§ **DATA SEGMENT**
* BEGIN *

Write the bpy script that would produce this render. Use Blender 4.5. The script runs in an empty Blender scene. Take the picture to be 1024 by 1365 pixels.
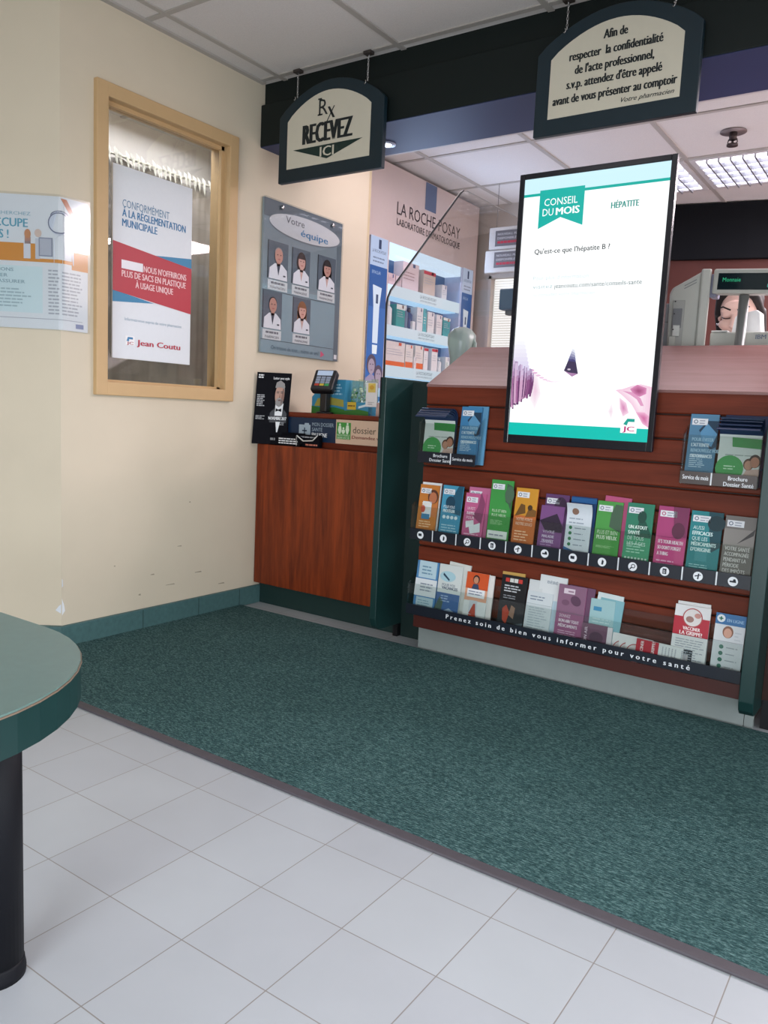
import bpy, bmesh, math, random
from mathutils import Vector, Matrix, noise as mnoise

random.seed(7)
S = 0.2                      # one floor tile = 0.2 m; layout numbers below are in tiles
SC = bpy.context.scene
COL = SC.collection

# ------------------------------------------------------------------ camera, world, exposure
cam_d = bpy.data.cameras.new('camera')
cam = bpy.data.objects.new('camera', cam_d)
COL.objects.link(cam)
cam_d.sensor_fit = 'VERTICAL'
cam_d.sensor_height = 36.0
cam_d.lens = 1060.82 / 1365 * 36.0
cam_d.clip_start = 0.02
_yaw, _pit, _rol = -0.6015, -0.12476, 0.047705
_f = Vector((math.sin(_yaw) * math.cos(_pit), math.cos(_yaw) * math.cos(_pit), math.sin(_pit)))
_r = Vector((math.cos(_yaw), -math.sin(_yaw), 0))
_u = _r.cross(_f)
_r2 = math.cos(_rol) * _r + math.sin(_rol) * _u
_u2 = -math.sin(_rol) * _r + math.cos(_rol) * _u
cam.matrix_world = Matrix(((_r2.x, _u2.x, -_f.x, 9.963 * S), (_r2.y, _u2.y, -_f.y, -6.4128 * S),
                           (_r2.z, _u2.z, -_f.z, 4.66974 * S), (0, 0, 0, 1)))
SC.camera = cam

world = bpy.data.worlds.new('world')
SC.world = world
world.use_nodes = True
world.node_tree.nodes['Background'].inputs[0].default_value = (0.75, 0.82, 1.0, 1)
world.node_tree.nodes['Background'].inputs[1].default_value = 0.25

vs = SC.view_settings
vs.view_transform = 'Standard'
vs.look = 'None'
vs.exposure = 0.0
vs.gamma = 1.0
vs.use_curve_mapping = False
SC.cycles.max_bounces = 8
SC.cycles.transparent_max_bounces = 16
SC.cycles.sample_clamp_indirect = 6

FRONT_W, PHARM_W, DAY_W, DAY2_W = 1.7, 52.0, 35.0, 43.0
FRONT_C, PHARM_C, DAY_C = (1.0, 0.95, 0.88), (1.0, 0.88, 0.94), (0.9, 0.96, 1.0)
FRONT_LIGHTS = [(0.55, -5.3), (6.65, 0.85), (6.65, -8.35), (12.8, 0.85), (12.8, -5.3), (-2.5, -11.4)]
PHARM_FILLS = [(-2.5, 8.95, .07), (3.65, 8.95, .042), (6.7, 8.95, .034), (9.75, 10.05, .9), (12.8, 13.1, 1.4), (9.75, 16.2, 1.4)]  # unseen lamps without fixtures, added to brighten the dispensary and sloped top


def area(name, x, y, z, sx, sy, power, col, parent=None):
    d = bpy.data.lights.new(name, 'AREA')
    d.shape = 'RECTANGLE'
    d.size, d.size_y, d.energy, d.color = sx * S, sy * S, power, col
    o = bpy.data.objects.new(name, d)
    COL.objects.link(o)
    o.location = (x * S, y * S, z * S)
    return o


for fx, fy in FRONT_LIGHTS:
    area('ceiling_area_light', fx + 1.5, fy + 1.5, 11.5, 2.7, 2.7, FRONT_W, FRONT_C)
day = area('storefront_daylight', 17.3, -4.0, 3.6, 6.2, 18.0, DAY_W, DAY_C)
day.rotation_euler = (0, math.radians(76), 0)
day.data.spread = math.radians(125)
for fx, fy, fk in PHARM_FILLS:
    area('ceiling_area_light', fx + 1.5, fy + 1.5, 11.35, 2.7, 2.7, PHARM_W * fk, PHARM_C)
day2 = area('storefront_daylight', 10.0, -16.3, 3.4, 9.0, 6.0, DAY2_W, DAY_C)
day2.rotation_euler = (math.radians(72), 0, math.radians(22))
day2.data.spread = math.radians(105)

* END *

§ **EXERCISE AIM**
Repeat only what lies between the start of the data and the end of the line containing "COL = SC.collection", exactly, with pictures left out.

§ **CORRECT RESULT**
Write the bpy script that would produce this render. Use Blender 4.5. The script runs in an empty Blender scene. Take the picture to be 1024 by 1365 pixels.
import bpy, bmesh, math, random
from mathutils import Vector, Matrix, noise as mnoise

random.seed(7)
S = 0.2                      # one floor tile = 0.2 m; layout numbers below are in tiles
SC = bpy.context.scene
COL = SC.collection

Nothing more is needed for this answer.